Esas No: 2021/4514
Karar No: 2022/17675
Karar Tarihi: 26.10.2022
Yargıtay 2. Ceza Dairesi 2021/4514 Esas 2022/17675 Karar Sayılı İlamı
2. Ceza Dairesi 2021/4514 E. , 2022/17675 K.Özet:
Asliye Ceza Mahkemesi'nin verdiği bir kararda, 6352 sayılı Kanun'un yürürlüğe girdiği 05/07/2012 tarihi sonrasında işlenen karşılıksız yararlanma suçlarında, soruşturma aşamasında katılan kurumun cezasız ve vergili gerçek zararının hesaplanarak sanığın ödemesinin istenmesi gerektiği ve bu ödeme yapıldığı takdirde kamu davası açılmayacağına dair ihtar işlemi yapılması gerektiği belirtilmiştir.

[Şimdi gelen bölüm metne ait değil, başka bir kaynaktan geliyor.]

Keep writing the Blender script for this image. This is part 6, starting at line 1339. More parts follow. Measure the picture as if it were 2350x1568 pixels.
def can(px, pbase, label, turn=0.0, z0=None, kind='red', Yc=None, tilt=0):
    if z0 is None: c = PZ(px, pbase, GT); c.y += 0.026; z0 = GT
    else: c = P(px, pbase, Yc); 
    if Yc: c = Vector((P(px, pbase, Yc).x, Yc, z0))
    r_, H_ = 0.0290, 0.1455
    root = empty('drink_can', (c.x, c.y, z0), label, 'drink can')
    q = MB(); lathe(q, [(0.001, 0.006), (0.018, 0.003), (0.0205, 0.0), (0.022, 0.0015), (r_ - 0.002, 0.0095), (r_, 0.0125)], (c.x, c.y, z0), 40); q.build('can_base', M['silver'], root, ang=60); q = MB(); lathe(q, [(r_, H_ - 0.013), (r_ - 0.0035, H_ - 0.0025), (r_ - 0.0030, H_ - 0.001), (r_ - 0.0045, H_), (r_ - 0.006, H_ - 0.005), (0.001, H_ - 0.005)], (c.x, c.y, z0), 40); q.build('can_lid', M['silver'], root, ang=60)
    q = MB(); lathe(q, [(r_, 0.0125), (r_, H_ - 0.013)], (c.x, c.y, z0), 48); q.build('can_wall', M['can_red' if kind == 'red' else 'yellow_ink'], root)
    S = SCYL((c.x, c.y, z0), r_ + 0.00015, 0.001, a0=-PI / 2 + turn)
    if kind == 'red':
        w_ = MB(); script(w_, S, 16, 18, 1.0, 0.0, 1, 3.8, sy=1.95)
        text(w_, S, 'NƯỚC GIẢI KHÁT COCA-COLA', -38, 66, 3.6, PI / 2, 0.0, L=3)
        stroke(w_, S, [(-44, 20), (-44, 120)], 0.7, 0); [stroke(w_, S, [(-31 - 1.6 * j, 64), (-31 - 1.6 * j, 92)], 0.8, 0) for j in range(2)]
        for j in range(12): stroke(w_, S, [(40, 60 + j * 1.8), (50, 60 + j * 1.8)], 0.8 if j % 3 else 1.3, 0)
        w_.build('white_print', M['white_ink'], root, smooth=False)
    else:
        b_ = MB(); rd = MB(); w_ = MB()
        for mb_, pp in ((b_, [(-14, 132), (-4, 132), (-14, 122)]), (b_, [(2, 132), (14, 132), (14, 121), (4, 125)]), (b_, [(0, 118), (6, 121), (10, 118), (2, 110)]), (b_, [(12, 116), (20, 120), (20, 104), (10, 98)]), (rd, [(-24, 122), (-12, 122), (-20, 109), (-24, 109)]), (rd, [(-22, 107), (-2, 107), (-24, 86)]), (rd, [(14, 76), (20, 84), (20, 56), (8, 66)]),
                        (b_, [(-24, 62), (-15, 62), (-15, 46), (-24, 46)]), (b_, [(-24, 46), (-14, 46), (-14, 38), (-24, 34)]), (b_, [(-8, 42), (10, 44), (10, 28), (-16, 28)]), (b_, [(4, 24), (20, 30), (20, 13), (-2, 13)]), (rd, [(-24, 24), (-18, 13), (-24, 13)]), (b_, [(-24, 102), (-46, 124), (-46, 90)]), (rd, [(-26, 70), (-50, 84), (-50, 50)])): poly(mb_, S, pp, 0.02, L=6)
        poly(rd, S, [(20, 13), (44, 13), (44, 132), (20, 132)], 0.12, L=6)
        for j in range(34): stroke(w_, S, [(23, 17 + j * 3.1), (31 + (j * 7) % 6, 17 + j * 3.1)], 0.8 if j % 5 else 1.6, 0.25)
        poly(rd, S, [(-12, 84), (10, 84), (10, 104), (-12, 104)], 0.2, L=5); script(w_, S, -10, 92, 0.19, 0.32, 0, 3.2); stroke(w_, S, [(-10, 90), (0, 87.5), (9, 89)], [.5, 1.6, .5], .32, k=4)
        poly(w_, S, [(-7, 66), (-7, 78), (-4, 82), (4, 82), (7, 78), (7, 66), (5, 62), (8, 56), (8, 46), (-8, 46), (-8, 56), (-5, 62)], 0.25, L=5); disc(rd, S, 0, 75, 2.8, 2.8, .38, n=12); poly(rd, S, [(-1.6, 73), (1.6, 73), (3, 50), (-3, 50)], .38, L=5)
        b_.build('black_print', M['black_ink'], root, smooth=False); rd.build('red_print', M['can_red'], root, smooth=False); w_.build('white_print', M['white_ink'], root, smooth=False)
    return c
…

Bu ihtarda bulunulmadığı takdirde, sanığın kovuşturma şartı gerçekleşmediğinden düşme kararı verilmesi gerektiği ifade edilmiştir. Kararda, TCK'nın 163/3. ve 168/5. maddelerine de atıfta bulunulmuştur.
"İçtihat Metni"
MAHKEMESİ :Asliye Ceza Mahkemesi
SUÇ : Karşılıksız yararlanma
HÜKÜM : Mahkumiyet
Dosya incelenerek gereği düşünüldü:
6352 sayılı Kanun'un yürürlüğe girdiği 05/07/2012 tarihi sonrasında işlenen karşılıksız yararlanma suçlarında 5237 sayılı TCK'nın 163/3. ve 168/5. maddelerine göre soruşturma aşamasında Cumhuriyet Başsavcılığınca katılan kurumun cezasız ve vergili gerçek zararı bilirkişiye hesaplattırılıp, sanığa miktar da belirtilip usulüne uygun süre verilmek suretiyle “bilirkişinin hesapladığı kurumun cezasız ve vergili gerçek zararını soruşturma tamamlanmadan önce tamamen tazmin etmesi durumunda hakkında kamu davası açılmayacağına” dair bildirimde bulunulması gerektiği ve bildirim sonrası verilen sürede kurumun gerçek zararının soruşturma tamamlanmadan önce tamamen tazmin edilmesi halinde bu bir dava şartı olduğundan TCK'nın 168/5. maddesine göre kamu davasının açılamayacağı ve eğer soruşturma aşamasında bu ihtar işlemi yapılmamış olmasına rağmen sanık tarafından kovuşturma aşamasında katılan kurumun zararının tamamen karşılanması halinde bu ödemenin soruşturma aşamasında yapılmış gibi kabul edilerek sanık hakkında CMK'nın 223/8. maddesi uyarınca kovuşturma şartı gerçekleşmediğinden düşme kararı verilmesi gerekeceği, somut olayda da bu açıklamalar ışığında sanığa soruşturma aşamasında ödeme ihtarı yapılmamış olması, kovuşturma aşamasında da vergili ve cezasız gerçek zarar hesaplaması yaptırılmadığı, bilirkişi raporuyla tespit edilecek olan vergili ve cezasız zarar miktarını ödemesi halinde davanın düşmesine karar verileceği ihtarında bulunulmaması karşısında, belirtilen şekilde işlem yapılıp sonucuna göre sanığın hukuki durumunun tayin ve takdirinde zorunluluk bulunması,
Bozmayı gerektirmiş, sanığın temyiz nedenleri bu itibarla yerinde görülmüş olduğundan, hükmün açıklanan nedenle tebliğnameye uygun olarak BOZULMASINA, 26/10/2022 tarihinde oy birliğiyle karar verildi.